Il Cristianesimo ha saputo tollerare questo cerimoniale, inglobando nell’impianto teatrale della danza la messa e la benedizione del pane, per esorcizzare le istanze di un paganesimo che nelle tradizioni alpine ha saputo conservare, nonostante tutto, una sua integrità culturale. E così, anche se oggi gli Spadonari hanno un copricapo con fiori di plastica e giungono sul luogo della cerimonia in auto, non hanno perduto la funzione primaria della loro danza, conservando tutte quelle tracce in cui un antichissimo rituale riesce a superare le limitazioni del tempo, per riportare ogni anno le ebbrezze di una probabile primavera ormai prossima.
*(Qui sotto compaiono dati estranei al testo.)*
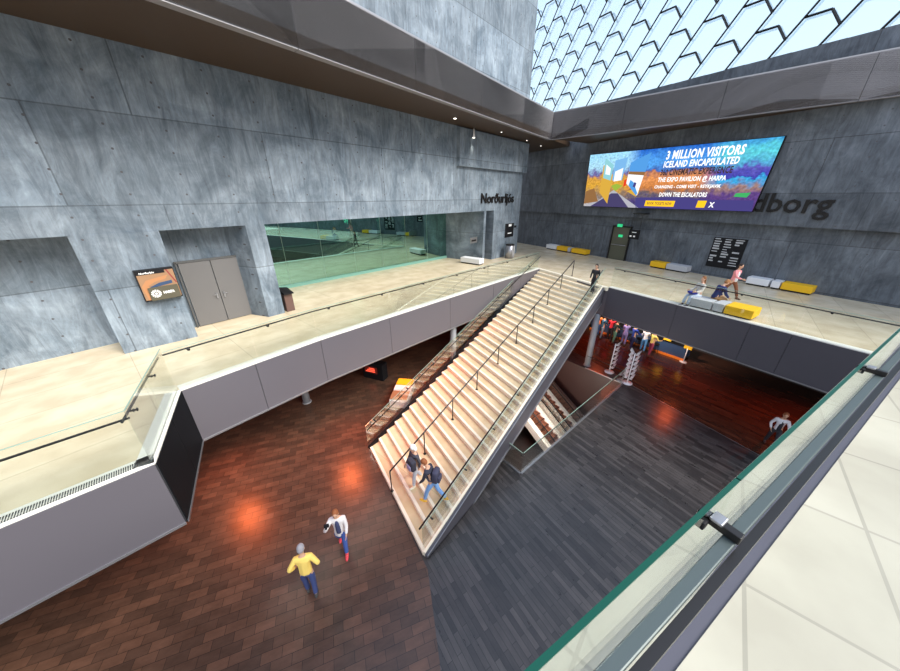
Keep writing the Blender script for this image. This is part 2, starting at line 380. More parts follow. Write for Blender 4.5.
# ---- lower walls
lw = MB(); q0 = s269 - D1*30 - N1*2; q1 = s269 + D1*40 - N1*2
lw.prism([q0, q1, q1-N1*.3, q0-N1*.3], 0, SLAB, M['red']); struct(lw, 'wall_lower_left', 'red wall under the left mezzanine')
lw = MB(); q0 = b0 - N2*.2+D2*4; q1 = b1 - N2*.2
lw.prism([q0, q1, q1-N2*.3, q0-N2*.3], 0, SLAB, M['dark']); struct(lw, 'wall_lower_back')
# ---- staircase
NST = 34; RISE = MZ/NST
A0, B0 = at(371,450,0), at(423.5,555,0); C1, Dn = at(540.4,268.5,MZ), at(602,286.2,MZ)
def sl(t): return H(A0).lerp(H(C1), t)
def sr(t): return H(B0).lerp(H(Dn), t)
stair = thing('staircase', 'wide pale stone staircase rising from lower floor to mezzanine', 'staircase', A0)
m_ = MB(); ns = MB()
for i in range(NST):
    t0, t1 = i/(NST-1), min((i+1)/(NST-1), 1.0); z0, z1 = i*RISE, (i+1)*RISE
    if i == NST-1: break
    a, b2, c, d = sl(t0), sr(t0), sr(t1), sl(t1)
    m_.prism([a, b2, c, d], max(0, z0-.35), z1, M['tread'])
for i in range(NST):
    t0 = i/(NST-1); z1 = (i+1)*RISE; a, b2 = sl(t0), sr(t0); k = D1*.085
    ns.prism([a-D1*.02, b2-D1*.02, b2+k, a+k], z1-RISE*.995, z1+.004, M['nose'])
m_.build('tread', stair); ns.build('nosing', stair)
SD = Vector((-D1.y, D1.x, 0))   # towards the left side of the stair
def slope_panel(mb, fn, offa, offb, up, dn, m, t0=0, t1=1, floor=0.0):
    n = 24
    for i in range(n):
        ta, tb = t0+(t1-t0)*i/n, t0+(t1-t0)*(i+1)/n
        P, Q = fn(ta), fn(tb); za, zb_ = ta*(MZ-RISE)+RISE, tb*(MZ-RISE)+RISE
        if i == 0 and t0 == 0: P = P - D1*.0
        la, lb = max(floor, za-dn), max(floor, zb_-dn)
        mb.hexa([Z(P+SD*offa, la), Z(Q+SD*offa, lb), Z(Q+SD*offb, lb), Z(P+SD*offb, la)], [Z(P+SD*offa, za+up), Z(Q+SD*offa, zb_+up), Z(Q+SD*offb, zb_+up), Z(P+SD*offb, za+up)], m)
m_ = MB(); slope_panel(m_, sr, 0, -.07, .03, .5, M['nose']); m_.build('side_kerb', stair)
m_ = MB(); slope_panel(m_, sr, -.07, -.16, -.02, .95, M['fascia_d']); slope_panel(m_, sr, -.16, -.18, -.90, 1.0, M['steel_l']); slope_panel(m_, sr, -.16, -.18, 0.0, .04, M['steel_l']); m_.build('right_stringer', stair)
m_ = MB(); slope_panel(m_, sl, .02, .21, -.10, .9, M['black_p']); m_.build('left_stringer', stair)
m_ = MB()
for i in range(24):
    ta, tb = i/24, (i+1)/24; za, zb_ = ta*(MZ-RISE)+RISE-.36, tb*(MZ-RISE)+RISE-.36
    if za < .05: continue
    m_.hexa([Z(sl(ta), za-.3), Z(sl(tb), zb_-.3), Z(sr(tb), zb_-.3), Z(sr(ta), za-.3)], [Z(sl(ta), za), Z(sl(tb), zb_), Z(sr(tb), zb_), Z(sr(ta), za)], M['fascia_d'])
m_.build('stair_soffit', stair)
m_ = MB(); n_ = inward(H(e3), H(e5)); m_.prism([H(e3)-n_*.16, H(e5)-n_*.16, H(e5)+n_*.06, H(e3)+n_*.06], MZ-RISE-.03, MZ+.006, M['nose']); m_.build('top_riser', stair)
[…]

Nel giorno di San Vincenzo, instancabilmente, si ripete un ballo al vibrante suono metallico delle spade, che si perde tra le speranze appena evocate di una terra adagiata sotto una coltre di neve in attesa di risorgere ancora.

 

Note

1 Sull’origine extraeuropea della “Danza degli Spadonari“ ci sono diverse tesi: infatti, secondo il parere di alcuni studiosi, la danza, eseguita dagli insoliti personaggi, potrebbe essere giunta nell’arco alpino piemontese attraverso la mediazione culturale dei Saraceni; per altri, invece, potrebbe essere una reminiscenza rituale sorta tra le tradizioni dei Cartaginesi che, nel 218 a.C., giunsero in Piemonte dopo il mitico valico delle Alpi.

2 Definita dal Toschi una danza “di carattere arcaico e spiccatamente agreste”.

3 Gian Luigi Bravo, Per un’analisi delle feste primaverili, in Condizione contadina, pagg. 69-83, Torino 1980.

4 Paolo Toschi, Le origini del teatro italiano, Torino 1976.

5 G. L. Bravo, op. cit.

6 I1 ballo degli Spadonari ha molte analogie con la danza delle spade praticata, ancora attualmente, nei paesi baschi.